Depth of γ-ray interaction within continuous crystals from the width of its scintillation light-distribution

We have studied a new and inexpensive method of measuring the depth of interaction (DOI) in γ-ray detectors with large-sized scintillation crystals. This method takes advantage of the strong correlation between the width of the undisturbed light-distribution in continuous crystals and the γ-ray´s DOI. In order to quantify the dependence of the distribution´s width with respect to the DOI, we first studied an analytical model of the light-distribution and tested it by means of Monte Carlo (MC) simulations of the light transport inside the crystal. Further we present an inexpensive modification of the commonly used charge division circuit that allows analog and instantaneous computation of the light-distribution´s second moment without affecting the determination of the centroid.
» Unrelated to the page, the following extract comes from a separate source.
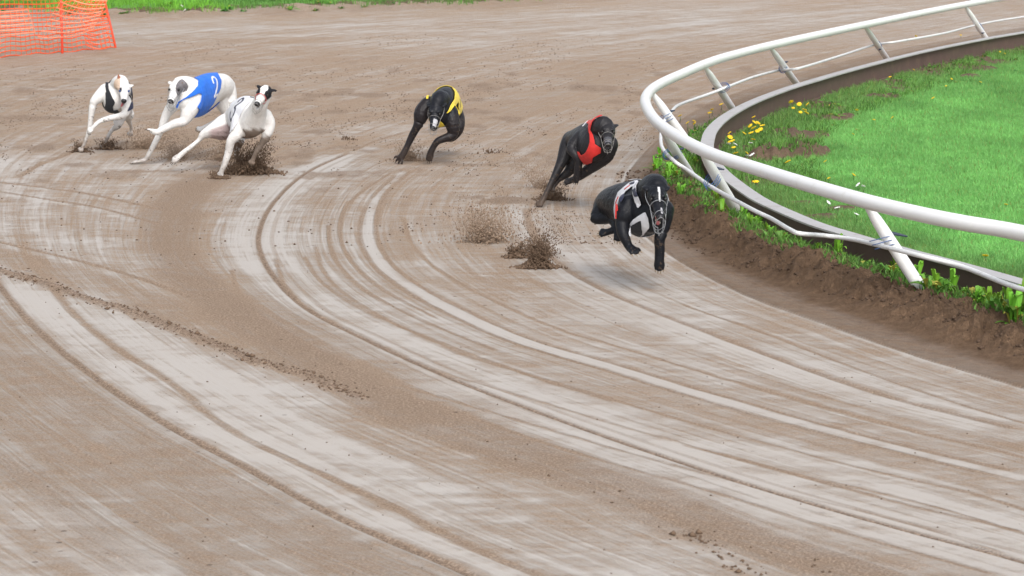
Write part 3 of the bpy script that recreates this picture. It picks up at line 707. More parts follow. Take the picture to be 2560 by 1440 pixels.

This redesigned resistor network is based on the position-sensitive proportional counter (DPC) readout and allows, together with position sensitive photo-detectors, the additional measurement of the light-distribution´s standard-deviation σ. We tested the proposed circuit using the design-tool OrCAD and found the signal sufficiently large for digitalization. Finally, we conducted MC simulations of a realistic Positron Emission Tomography (PET) detector module setup that mimic a continuous Lu₂SiO₅:Ce³⁺ (LSO) crystal of dimensions 40×40×10 mm³ together with the new large area position-sensitive photo multiplier tube (PSPMT) H8500 from Hamamatsu. The influence of Compton scattering on the DOI determination was also estimated by MC simulations. Altogether, we obtained ≤ 5 mm DOI resolution. PACS: 87.57.Ce, 87.58.Fg, 87.62.+n, 07.85.-m.